When Christ Comes and Comes Again
Thomas Torrance's "When Christ Comes and Comes Again" emerged from his pastoral work in the Church of Scotland during the post-war period, when questions about Christ's presence and future return pressed urgently on congregations grappling with trauma, displacement, and uncertainty. Writing as both systematic theologian and parish minister, Torrance addressed the tension between Christ's already-accomplished work and the Christian hope of his final coming, seeking to ground eschatological expectation in the reality of the incarnation.
Torrance argues that Christ's coming cannot be separated into discrete events but represents a unified movement of God's self-revelation that spans from incarnation to parousia. He develops the theme that Christ's first coming establishes the ontological foundation for all subsequent divine presence, making every moment of history pregnant with eschatological significance. The work demonstrates Torrance's characteristic integration of Christology and eschatology, insisting that the hypostatic union means Christ's humanity participates eternally in divine life, making his "coming again" not a distant future event but the full manifestation of what is already true. Through careful exegesis of key New Testament passages, particularly from the Johannine literature and Paul's letters, Torrance shows how the Spirit's work makes Christ present now while maintaining the genuine futurity of the final consummation.

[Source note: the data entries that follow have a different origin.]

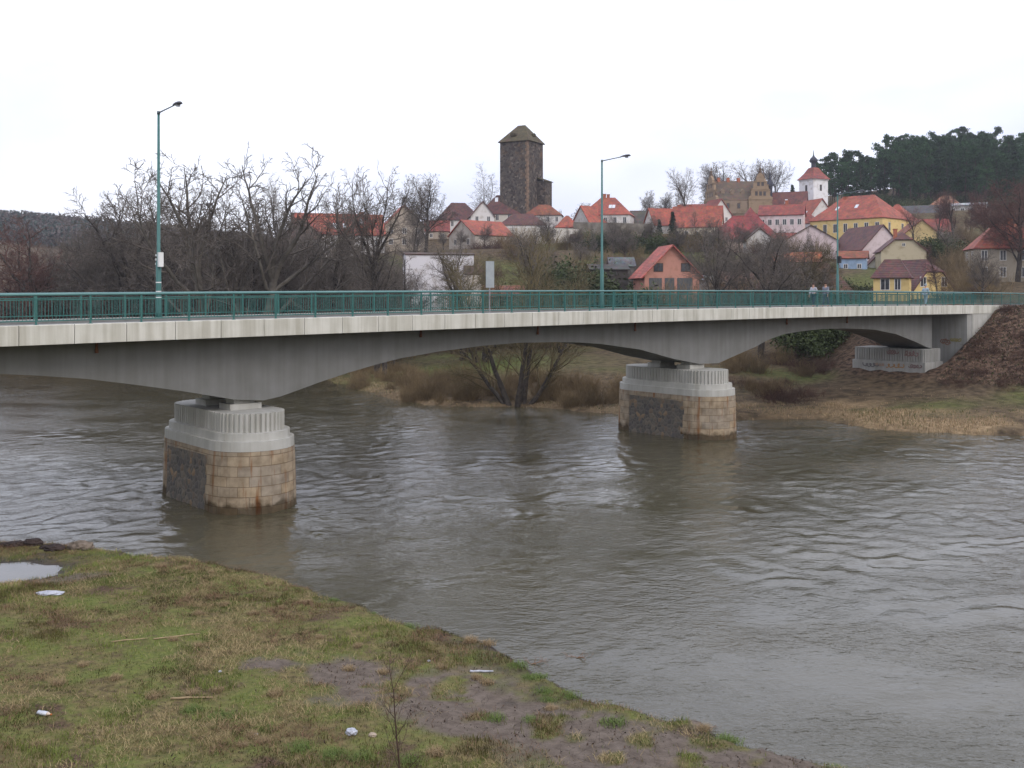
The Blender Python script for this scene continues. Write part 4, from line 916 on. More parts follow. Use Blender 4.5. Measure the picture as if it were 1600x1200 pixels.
def gable_front(x0, y0, rz, w_, top, nm):
    m = MB(); m.prism(ornate(w_, he, top), -.35, .35, 'y')
    for zf, ww in ((0, .98), (.36, .78), (.64, .55)):
        zz = he + (top - he) * zf; m.box(-w_ * ww, -.48, zz, w_ * ww, .48, zz + .3)
    g = m.build('ornate_gable', wallmat('gable_stone', (.27, .20, .135)), t); g.location = (x0, y0, 0); g.rotation_euler = (0, 0, R(rz))
    m = MB(); m.lathe([(.5, 0), (.5, .5), (.3, .6), (.42, 1.1), (.12, 1.7), (.05, 3.0)], (0, 0, top - .1), 8); m.build('spire', mott('spire', (.10, .07, .05), (.15, .11, .08), 2), g)
    for i in (-1, 1):
        m = MB(); m.lathe([(.3, 0), (.3, .7), (.1, 1.0), (.04, 1.6)], (i * w_ * .79, 0, he + (top - he) * .2), 6); m.build('finial', MAT['spire'], g)
    for u, z in ((-.35, .1), (0, .1), (.35, .1), (-.18, .45), (.18, .45)):
        p = window(g, 'f', 1, .7, u * w_, he + (top - he) * z + .4, .8, 1.3, M_wframe_dk)
gable_front(-L / 2, 0, -90, W / 2 + .2, hr + 1.6, 'left'); gable_front(L / 2, 0, 90, W / 2 + .2, hr + 1.0, 'right')
GX = L * .30; gable_front(GX, -W / 2 - .1, 0, 3.6, hr + 2.0, 'front')
m = MB(); m.box(GX - 3.3, -W / 2 + .2, he - 2, GX + 3.3, 0, he); m.prism([(GX - 3.3, he), (GX + 3.3, he), (GX, hr - .6)], -W / 2 + .3, 0, 'y'); m.build('cross_roof', roofmat('mansion', (.115, .075, .05)), t)
for u in (-.3, -.1, .1, .3):
    window(t, 'l', L, W, u * W, he * .55, .9, 1.6, M_wframe_dk); window(t, 'f', L, W, u * L, he * .55, .9, 1.6, M_wframe_dk)
for u in (-.36, -.18, .02):
    m = MB(); m.box(u * L - .6, -W * .34, he + 1.2, u * L + .6, -W * .1, he + 2.6); m.prism([(u * L - .75, he + 2.6), (u * L + .75, he + 2.6), (u * L, he + 3.4)], -W * .35, -W * .1, 'y'); m.build('dormer', M_mw, ro)
    m = MB(); m.box(u * L - .4, -.4, hr - .6, u * L + .4, .4, hr + .9); m.build('chimney', M_brick, ro)
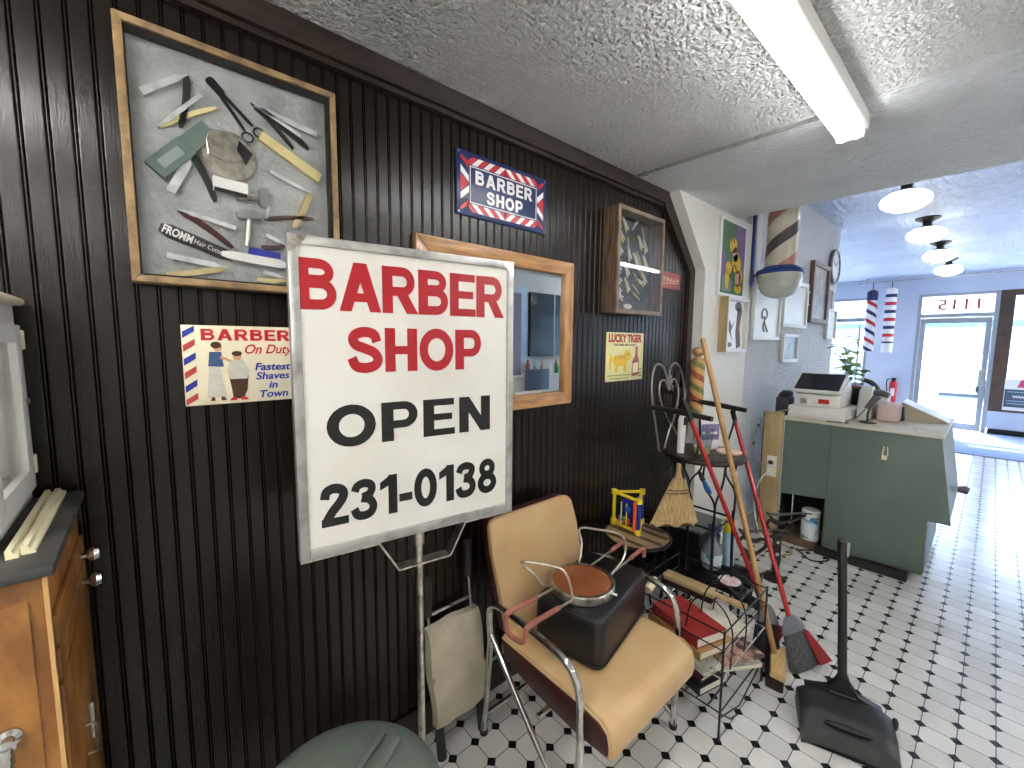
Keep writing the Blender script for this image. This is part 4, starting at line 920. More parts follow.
for P_h in ([(-.28, -.345, .632), (-.325, -.338, .645), (-.355, -.322, .69), (-.392, -.292, .738), (-.355, -.350, .744), (-.318, -.410, .740), (-.305, -.436, .712), (-.290, -.448, .640)],
            [(-.085, -.305, .635), (-.068, -.300, .66), (-.045, -.285, .70), (-.014, -.250, .740), (.030, -.315, .744), (.070, -.385, .740), (.066, -.420, .722), (.020, -.448, .680), (-.058, -.445, .634)]):
    MB().tube(P_h, .0045, seg=8, smooth=5).build('wire_hoop', M_chromew, t)
for a in (-75, 15):
    ca, sa = math.cos(math.radians(a)), math.sin(math.radians(a))
    MB().cyl((cc.x+.124*ca, cc.y+.124*sa, zt+.018), (cc.x+.140*ca, cc.y+.140*sa, zt+.018), .009, .007, seg=12).build('wing_nut', M_chromew, t)

# ================================================================== ROUND STOOL WITH TOY
sx_, sy_, sz_ = .490, -.215, .55
t = thing('wire_stool', 'small round wire legged stool with striped wooden top, behind the armchair', 'stool', (sx_, sy_, 0))
mb = MB()
mb.m(mat('stool_wood', '#8a7354', .4, col2='#a08763', nscale=12, stretch=(6, 1, 6), coat=.2)).lathe([(0, sz_-.018), (.158, sz_-.018), (.158, sz_), (0, sz_)], (sx_, sy_, 0), 40)
mb.build('seat', None, t)
mb = MB()
for a in (-.10, -.02, .06, .12):
    h = math.sqrt(.150**2-(a+.0)**2)
    mb.prism([(sx_+a-.013, sy_-h), (sx_+a+.013, sy_-h), (sx_+a+.013, sy_+h), (sx_+a-.013, sy_+h)], sz_+.0001, sz_+.0008, plane='xy')
mb.build('inlay_stripes', mat('dark_inlay', '#453827', .4), t)
MB().tube([(sx_+.162*math.cos(a/36*2*PI), sy_+.162*math.sin(a/36*2*PI), sz_-.008) for a in range(36)], .010, closed=True, seg=8).build('rim', M_dsteel, t)
for k in range(4):
    a = PI/4+k*PI/2; c, s = math.cos(a), math.sin(a)
    MB().tube([(sx_+.13*c, sy_+.13*s, sz_-.02), (sx_+.07*c, sy_+.07*s, .32), (sx_+.09*c, sy_+.09*s, .15), (sx_+.13*c, sy_+.13*s, .004)], .006, seg=8, smooth=6).build('leg', M_wire, t)
    a2 = a+PI/2
    MB().tube([(sx_+.09*c, sy_+.09*s, .40), (sx_+.12*math.cos((a+a2)/2), sy_+.12*math.sin((a+a2)/2), .33), (sx_+.09*math.cos(a2), sy_+.09*math.sin(a2), .40)], .004, seg=6, smooth=5).build('brace', M_wire, t)
# toy
t = thing('toy_tower', 'yellow framed plastic toy tower with blue panels on the round stool', 'toy', (.53, -.15, sz_))
tx, ty, tz = .541, -.147, sz_+.001
R_ = Matrix.Rotation(0, 3, 'Z')
def tq(x, y, z): v = R_ @ Vector((x, y, 0)); return (tx+v.x, ty+v.y, tz+z)
tri = [(-.036, .088), (.082, -.010), (-.058, -.078)]
H_ = .178
for z_ in (.012, H_):
    mb = MB()
    for i in range(3): mb.tube([tq(*tri[i], z_), tq(*tri[(i+1) % 3], z_)], .0085, seg=8)
    mb.build('yellow_frame', M_yel, t)
for i, (x_, y_) in enumerate(tri):
    for z_ in (.013, H_): MB().cyl(tq(x_, y_, z_-.013), tq(x_, y_, z_+.013), .0165, seg=16).build('corner_cap', M_yel, t)
    MB().cyl(tq(x_, y_, .02), tq(x_, y_, H_-.01), .0095, seg=12).build('post', (M_yel, M_blue2, M_blue2)[i], t)
MB().cyl(tq(-.070, -.062, .02), tq(-.070, -.062, H_-.01), .009, seg=12).build('orange_post', M_orange, t)
def tpan(a, b, z0, z1, m_, n, off=0):
    a = Vector(a); b = Vector(b); MB().prism([(a.x, a.y), (b.x, b.y), (b.x+.004, b.y+.004), (a.x+.004, a.y+.004)], z0, z1, f=lambda u, v, d: tq(u, v, d)).build(n, m_, t)
tpan((-.02, .04), (-.02, -.03), .03, .15, M_blue2, 'blue_panel'); tpan((-.045, .05), (-.05, -.02), .03, .06, M_orange, 'orange_slide'); tpan((.05, .0), (-.0, -.04), .03, .16, M_blue2, 'blue_panel')
for i, (a, b) in enumerate(((-.045, .035), (-.05, -.0), (-.03, -.04))): MB().cyl(tq(a, b, .02), tq(a, b, .14), .004, seg=8).build('rod', (M_whiteb, M_yel, M_orange)[i], t)
MB().ell(tq(-.045, .02, .05), (.014, .014, .014), 12).build('green_ball', M_greenp, t)
MB().ell(tq(-.05, -.01, .11), (.016, .016, .016), 12).build('blue_ball', M_blue, t)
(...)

This book anticipated many themes that would become central to twentieth-century theological reflection on time, presence, and hope. Torrance's rejection of purely linear eschatology influenced subsequent Reformed thinking about the relationship between redemptive history and eternal life. The work remains valuable for its integration of rigorous Christological reflection with pastoral sensitivity to human longing for divine presence. Who should read this: pastors and theologians seeking to understand how classical Christology illuminates Christian hope, and students of Reformed eschatology interested in alternatives to dispensationalist chronologies. Those looking for detailed exegetical analysis or systematic treatment of end-times events will find Torrance's more theological approach less directly applicable.